══ SOURCE EXCERPT ══

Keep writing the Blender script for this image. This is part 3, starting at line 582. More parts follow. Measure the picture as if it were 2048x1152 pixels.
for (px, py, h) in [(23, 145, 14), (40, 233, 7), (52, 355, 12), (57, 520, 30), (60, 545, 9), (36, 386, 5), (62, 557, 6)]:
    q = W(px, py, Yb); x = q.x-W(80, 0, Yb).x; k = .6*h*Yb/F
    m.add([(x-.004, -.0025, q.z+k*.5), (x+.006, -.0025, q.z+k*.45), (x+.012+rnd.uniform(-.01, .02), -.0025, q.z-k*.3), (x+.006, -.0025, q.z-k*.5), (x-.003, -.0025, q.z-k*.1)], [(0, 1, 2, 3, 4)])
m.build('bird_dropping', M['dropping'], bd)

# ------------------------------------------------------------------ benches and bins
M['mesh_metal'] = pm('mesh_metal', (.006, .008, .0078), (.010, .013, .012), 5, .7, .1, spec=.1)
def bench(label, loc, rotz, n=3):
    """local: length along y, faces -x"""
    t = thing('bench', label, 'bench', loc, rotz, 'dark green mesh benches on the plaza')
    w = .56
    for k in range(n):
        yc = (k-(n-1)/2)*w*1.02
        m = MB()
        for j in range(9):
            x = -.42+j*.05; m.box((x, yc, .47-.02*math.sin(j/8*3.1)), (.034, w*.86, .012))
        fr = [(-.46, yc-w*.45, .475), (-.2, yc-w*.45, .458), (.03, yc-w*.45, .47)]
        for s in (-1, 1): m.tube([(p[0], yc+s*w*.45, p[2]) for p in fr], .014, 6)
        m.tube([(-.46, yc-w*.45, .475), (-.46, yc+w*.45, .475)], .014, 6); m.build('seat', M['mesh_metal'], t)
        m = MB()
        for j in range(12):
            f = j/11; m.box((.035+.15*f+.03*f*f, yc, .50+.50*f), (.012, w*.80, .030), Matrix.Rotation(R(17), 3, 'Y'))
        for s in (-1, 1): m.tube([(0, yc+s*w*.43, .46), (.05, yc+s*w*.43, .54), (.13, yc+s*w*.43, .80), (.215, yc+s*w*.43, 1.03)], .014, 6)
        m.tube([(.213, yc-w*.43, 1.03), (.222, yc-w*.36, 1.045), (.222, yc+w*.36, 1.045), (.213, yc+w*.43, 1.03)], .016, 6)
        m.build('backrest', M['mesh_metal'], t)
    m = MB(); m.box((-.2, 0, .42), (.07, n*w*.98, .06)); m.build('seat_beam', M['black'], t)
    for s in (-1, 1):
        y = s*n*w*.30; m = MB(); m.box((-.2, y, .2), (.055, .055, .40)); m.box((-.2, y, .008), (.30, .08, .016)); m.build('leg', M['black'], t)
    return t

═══

TASK TO CARRY OUT.
Each line must be given again exactly as written above.

OUTPUT OF THE EXERCISE.
Keep writing the Blender script for this image. This is part 3, starting at line 582. More parts follow. Measure the picture as if it were 2048x1152 pixels.
for (px, py, h) in [(23, 145, 14), (40, 233, 7), (52, 355, 12), (57, 520, 30), (60, 545, 9), (36, 386, 5), (62, 557, 6)]:
    q = W(px, py, Yb); x = q.x-W(80, 0, Yb).x; k = .6*h*Yb/F
    m.add([(x-.004, -.0025, q.z+k*.5), (x+.006, -.0025, q.z+k*.45), (x+.012+rnd.uniform(-.01, .02), -.0025, q.z-k*.3), (x+.006, -.0025, q.z-k*.5), (x-.003, -.0025, q.z-k*.1)], [(0, 1, 2, 3, 4)])
m.build('bird_dropping', M['dropping'], bd)

# ------------------------------------------------------------------ benches and bins
M['mesh_metal'] = pm('mesh_metal', (.006, .008, .0078), (.010, .013, .012), 5, .7, .1, spec=.1)
def bench(label, loc, rotz, n=3):
    """local: length along y, faces -x"""
    t = thing('bench', label, 'bench', loc, rotz, 'dark green mesh benches on the plaza')
    w = .56
    for k in range(n):
        yc = (k-(n-1)/2)*w*1.02
        m = MB()
        for j in range(9):
            x = -.42+j*.05; m.box((x, yc, .47-.02*math.sin(j/8*3.1)), (.034, w*.86, .012))
        fr = [(-.46, yc-w*.45, .475), (-.2, yc-w*.45, .458), (.03, yc-w*.45, .47)]
        for s in (-1, 1): m.tube([(p[0], yc+s*w*.45, p[2]) for p in fr], .014, 6)
        m.tube([(-.46, yc-w*.45, .475), (-.46, yc+w*.45, .475)], .014, 6); m.build('seat', M['mesh_metal'], t)
        m = MB()
        for j in range(12):
            f = j/11; m.box((.035+.15*f+.03*f*f, yc, .50+.50*f), (.012, w*.80, .030), Matrix.Rotation(R(17), 3, 'Y'))
        for s in (-1, 1): m.tube([(0, yc+s*w*.43, .46), (.05, yc+s*w*.43, .54), (.13, yc+s*w*.43, .80), (.215, yc+s*w*.43, 1.03)], .014, 6)
        m.tube([(.213, yc-w*.43, 1.03), (.222, yc-w*.36, 1.045), (.222, yc+w*.36, 1.045), (.213, yc+w*.43, 1.03)], .016, 6)
        m.build('backrest', M['mesh_metal'], t)
    m = MB(); m.box((-.2, 0, .42), (.07, n*w*.98, .06)); m.build('seat_beam', M['black'], t)
    for s in (-1, 1):
        y = s*n*w*.30; m = MB(); m.box((-.2, y, .2), (.055, .055, .40)); m.box((-.2, y, .008), (.30, .08, .016)); m.build('leg', M['black'], t)
    return t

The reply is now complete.